The Long View: Immigration Law as a Pendulum

Lozada knows this is a hard season to practice immigration law. He does not pretend otherwise. The environment has grown more difficult to navigate, the rules keep shifting, and, as he puts it, "the goalposts keep moving." Nobody, he says, can be blamed for feeling overwhelmed or discouraged right now.

But he asks his colleagues to widen the lens. Immigration has always been a polarizing practice, in the United States and in every developed nation that attracts large flows of people. He points to Ellis Island, and to the way immigrants were depicted in the newspapers of that era, as evidence that today's anxieties are not new. "That is just part of the nature of immigration law," he says. "You are going to have periods where you might think everything is lost. And then all of a sudden there is a revival, and the pendulum starts swinging the other way."

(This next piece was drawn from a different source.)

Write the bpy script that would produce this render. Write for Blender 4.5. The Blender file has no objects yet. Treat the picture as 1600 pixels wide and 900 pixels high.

His message to anyone committed to this work is rooted in that history. "This too shall pass," he says. The difficult phase is real, but it is a phase. And for those who stay, the reward is rare. Immigration law, in his view, "is one of the most rewarding practices there are," and it will remain so for those who accept that good seasons and hard seasons both come with the territory.

There is a quiet completeness to all of this. The man who was once escorted into a detention room and sent home now spends his days helping others through the door, and telling an entire profession to hold its nerve until the pendulum swings back. He has seen the system from both sides of the counter. Few people are better placed to promise that it always swings back.